Mit zusammengekniffenen Augen und aufeinander gepressten Lippen schüttelt Sven Meerkamp verzweifelt den Kopf. "Ich hab' mich noch nie so hilflos gefühlt", sagt er dann in gespielt weinerlichem Tonfall. Der Viersener wollte an diesem Samstagmittag doch nur gemütlich mit seiner Familie das Ritterfest auf Schloss Rheydt besuchen — und jetzt steht er am Pranger. Sein Kopf lugt durch ein Loch in einem dunkelbraunen Brett, die Hände stecken auf gleicher Höhe links und rechts davon fest. Jetzt kann Sven Meerkamp wohl ansatzweise nachvollziehen, wie sich Diebe um 1561 am Pranger gefühlt haben. Außerdem weiß er, wie die Menschen sich damals kleideten und lebten — das hat er bei seinem Rundgang durch das Ritterlager und über den Mittelaltermarkt mit insgesamt rund 70 Akteuren gesehen.

Ritter und Edelfräulein flanieren auf dem sandigbraunen Weg der Wallanlage an Sven Meerkamp vorbei, der in Jeans und T-Shirt immer noch am Pranger steht. Das mittelalterliche Bestrafungsinstrument hat die Gruppe Communis Pristina aus dem Raum Düsseldorf und Mönchengladbach bei sich im Zeltlager aufgebaut, die regelmäßig auf Festen den Besuchern mittelalterliches Leben und Handwerk näher bringt.

Von der Bühne auf der Turnierwiese wehen Dudelsack-Melodien der Band Wirr-Wahr zu Meerkamp darüber, doch dafür hat der Familienvater gerade keinen Sinn. Er wird nämlich ziemlich gepiesackt, sein Sohn Noah (8) und Tochter Zoë (6) traktieren seine Beine mit ihren Holzschwertern. Er sei nicht artig zu seinen Kindern gewesen und der Pranger sei nun die Strafe, erläutert Sven Meerkamp lachend. Dann endlich befreit ihn ein Mitglied der Communis Pristina, und Familie Meerkamp kann ihren Rundgang über das Gelände fortsetzen: Vorbei an Händlern, die zum Beispiel Schwerter und Schilder, Schmuck, Körbe, Seife, Lederbeutel und mittelalterliche Gewänder feil bieten. Weiter zu den übrigen Ritterlagern, in denen die Männer zur Mittagszeit ihre Kettenhemden lüften, und zu den Ständen, an denen sich die Besucher mit Kirschbier und Met erfrischen können.
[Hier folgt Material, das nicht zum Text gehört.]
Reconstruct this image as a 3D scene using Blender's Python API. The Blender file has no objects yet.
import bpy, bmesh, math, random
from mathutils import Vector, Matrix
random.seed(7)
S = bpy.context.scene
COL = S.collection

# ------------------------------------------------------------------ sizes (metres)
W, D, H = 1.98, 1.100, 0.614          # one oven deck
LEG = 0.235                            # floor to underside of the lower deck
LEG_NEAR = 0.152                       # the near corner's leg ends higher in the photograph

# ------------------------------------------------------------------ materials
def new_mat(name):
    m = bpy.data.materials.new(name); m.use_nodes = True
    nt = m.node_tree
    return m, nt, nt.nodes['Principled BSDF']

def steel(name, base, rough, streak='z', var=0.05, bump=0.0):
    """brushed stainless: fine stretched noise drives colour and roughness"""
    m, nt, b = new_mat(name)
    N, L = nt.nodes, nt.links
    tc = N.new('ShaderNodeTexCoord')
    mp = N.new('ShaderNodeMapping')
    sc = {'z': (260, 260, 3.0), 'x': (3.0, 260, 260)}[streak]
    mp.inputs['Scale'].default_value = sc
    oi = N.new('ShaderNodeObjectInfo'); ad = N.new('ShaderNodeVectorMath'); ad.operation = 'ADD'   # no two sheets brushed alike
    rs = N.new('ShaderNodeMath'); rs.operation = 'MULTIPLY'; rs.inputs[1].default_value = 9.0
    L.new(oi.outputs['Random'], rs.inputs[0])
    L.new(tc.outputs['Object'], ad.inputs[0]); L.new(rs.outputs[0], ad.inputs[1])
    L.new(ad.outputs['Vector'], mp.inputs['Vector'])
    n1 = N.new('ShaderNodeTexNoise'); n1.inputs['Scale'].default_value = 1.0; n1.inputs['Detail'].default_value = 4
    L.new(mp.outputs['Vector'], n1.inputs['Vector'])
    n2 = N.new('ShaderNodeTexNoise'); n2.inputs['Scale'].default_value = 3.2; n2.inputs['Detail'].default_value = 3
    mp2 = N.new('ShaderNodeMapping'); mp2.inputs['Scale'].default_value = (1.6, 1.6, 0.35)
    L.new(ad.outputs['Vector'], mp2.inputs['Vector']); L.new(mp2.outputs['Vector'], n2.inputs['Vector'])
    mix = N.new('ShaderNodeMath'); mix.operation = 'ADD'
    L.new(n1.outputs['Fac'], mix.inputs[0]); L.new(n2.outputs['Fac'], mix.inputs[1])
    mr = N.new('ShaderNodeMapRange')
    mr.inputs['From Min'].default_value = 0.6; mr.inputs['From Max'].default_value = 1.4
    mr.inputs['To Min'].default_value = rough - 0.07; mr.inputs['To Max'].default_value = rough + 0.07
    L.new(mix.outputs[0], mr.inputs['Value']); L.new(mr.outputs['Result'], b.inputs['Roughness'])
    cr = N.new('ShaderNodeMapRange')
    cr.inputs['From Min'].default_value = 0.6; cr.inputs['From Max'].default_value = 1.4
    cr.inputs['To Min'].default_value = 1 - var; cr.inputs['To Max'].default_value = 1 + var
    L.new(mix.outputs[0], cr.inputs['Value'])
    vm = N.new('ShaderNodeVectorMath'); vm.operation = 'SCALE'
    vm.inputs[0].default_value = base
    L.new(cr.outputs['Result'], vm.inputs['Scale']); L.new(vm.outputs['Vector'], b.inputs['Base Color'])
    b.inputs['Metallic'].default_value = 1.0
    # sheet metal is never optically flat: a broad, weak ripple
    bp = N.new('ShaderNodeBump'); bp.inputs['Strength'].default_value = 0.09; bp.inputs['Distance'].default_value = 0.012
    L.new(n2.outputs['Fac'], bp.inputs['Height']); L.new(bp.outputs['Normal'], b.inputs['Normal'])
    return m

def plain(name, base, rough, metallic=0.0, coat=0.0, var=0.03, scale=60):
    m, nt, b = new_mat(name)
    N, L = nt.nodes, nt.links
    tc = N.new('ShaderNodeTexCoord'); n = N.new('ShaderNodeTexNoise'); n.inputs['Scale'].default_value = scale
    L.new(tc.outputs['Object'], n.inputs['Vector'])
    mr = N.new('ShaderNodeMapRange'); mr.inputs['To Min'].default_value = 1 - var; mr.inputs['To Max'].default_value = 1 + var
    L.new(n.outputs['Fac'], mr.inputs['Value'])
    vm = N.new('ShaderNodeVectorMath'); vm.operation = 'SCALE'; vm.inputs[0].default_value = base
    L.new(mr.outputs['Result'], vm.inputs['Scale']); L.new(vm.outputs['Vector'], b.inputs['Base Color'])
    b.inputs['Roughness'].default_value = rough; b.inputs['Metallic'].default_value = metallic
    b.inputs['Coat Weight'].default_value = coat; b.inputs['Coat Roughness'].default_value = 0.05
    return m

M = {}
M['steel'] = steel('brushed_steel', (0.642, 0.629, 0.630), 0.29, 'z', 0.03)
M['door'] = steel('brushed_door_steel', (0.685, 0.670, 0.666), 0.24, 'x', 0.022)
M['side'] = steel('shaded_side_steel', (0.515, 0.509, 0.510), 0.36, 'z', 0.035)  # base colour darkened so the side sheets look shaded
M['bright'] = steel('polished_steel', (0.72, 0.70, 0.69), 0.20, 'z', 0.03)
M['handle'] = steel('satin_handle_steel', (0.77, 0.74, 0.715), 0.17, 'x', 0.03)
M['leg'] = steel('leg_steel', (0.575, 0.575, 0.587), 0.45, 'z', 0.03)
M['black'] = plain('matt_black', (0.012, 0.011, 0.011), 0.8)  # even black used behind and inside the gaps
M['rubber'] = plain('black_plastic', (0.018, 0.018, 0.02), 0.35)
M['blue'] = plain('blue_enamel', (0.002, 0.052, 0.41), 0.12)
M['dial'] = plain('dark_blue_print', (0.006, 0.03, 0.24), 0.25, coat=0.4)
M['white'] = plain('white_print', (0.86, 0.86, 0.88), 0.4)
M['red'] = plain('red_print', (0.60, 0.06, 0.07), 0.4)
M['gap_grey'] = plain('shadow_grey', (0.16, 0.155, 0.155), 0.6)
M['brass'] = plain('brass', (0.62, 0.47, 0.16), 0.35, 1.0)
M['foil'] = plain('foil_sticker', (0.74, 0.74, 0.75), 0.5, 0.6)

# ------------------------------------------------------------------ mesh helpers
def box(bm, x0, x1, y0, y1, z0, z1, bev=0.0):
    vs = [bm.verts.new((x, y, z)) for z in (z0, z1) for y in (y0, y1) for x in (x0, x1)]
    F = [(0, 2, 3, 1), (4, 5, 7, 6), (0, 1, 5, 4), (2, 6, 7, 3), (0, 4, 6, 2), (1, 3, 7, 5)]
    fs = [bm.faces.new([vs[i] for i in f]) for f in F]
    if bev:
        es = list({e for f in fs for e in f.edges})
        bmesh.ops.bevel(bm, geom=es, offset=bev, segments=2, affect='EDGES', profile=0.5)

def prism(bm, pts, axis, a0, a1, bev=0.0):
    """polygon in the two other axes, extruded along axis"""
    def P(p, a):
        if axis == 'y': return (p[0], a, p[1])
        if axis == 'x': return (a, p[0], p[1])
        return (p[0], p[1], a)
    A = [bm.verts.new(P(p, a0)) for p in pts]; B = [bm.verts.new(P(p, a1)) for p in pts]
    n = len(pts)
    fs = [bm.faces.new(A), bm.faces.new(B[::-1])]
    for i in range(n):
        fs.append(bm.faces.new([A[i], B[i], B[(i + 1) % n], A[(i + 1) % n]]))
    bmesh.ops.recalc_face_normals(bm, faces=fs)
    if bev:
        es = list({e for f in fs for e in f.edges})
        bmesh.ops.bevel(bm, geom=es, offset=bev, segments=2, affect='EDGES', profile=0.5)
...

Die Communis Pristina bereitet sich derweil aufs Mittagessen vor, Pfaffe Armin Schwanz brät fünf dicke Senfkrustenbraten für 40 Personen in einer riesigen Pfanne. "Das nenne ich doch mal ein ordentliches Stück Fleisch", meint Fest-Besucher Volker Stratmann und beäugt hungrig einen der Braten. Die seien jedoch nicht zu kaufen, erfährt er vom Pfaffen und zieht enttäuscht von dannen.

An einem Marktstand ein paar Meter entfernt hat ein kleiner Junge hingegen kurze Zeit später leuchtende Augen vor Freude: Sein Papa Dirk Plätzmüller hat dem vierjährigen Niklas soeben einen schwarzen Ritterhelm, ein Schwert und einen Schild mit einem Drachen darauf gekauft. "Das muss schon drin sein, wenn man hier her kommt", meint der Vater - und Niklas ist von nun an einer der vielen kleinen Ritter, die rund um das Schloss Schwerter schwingend unterwegs sind.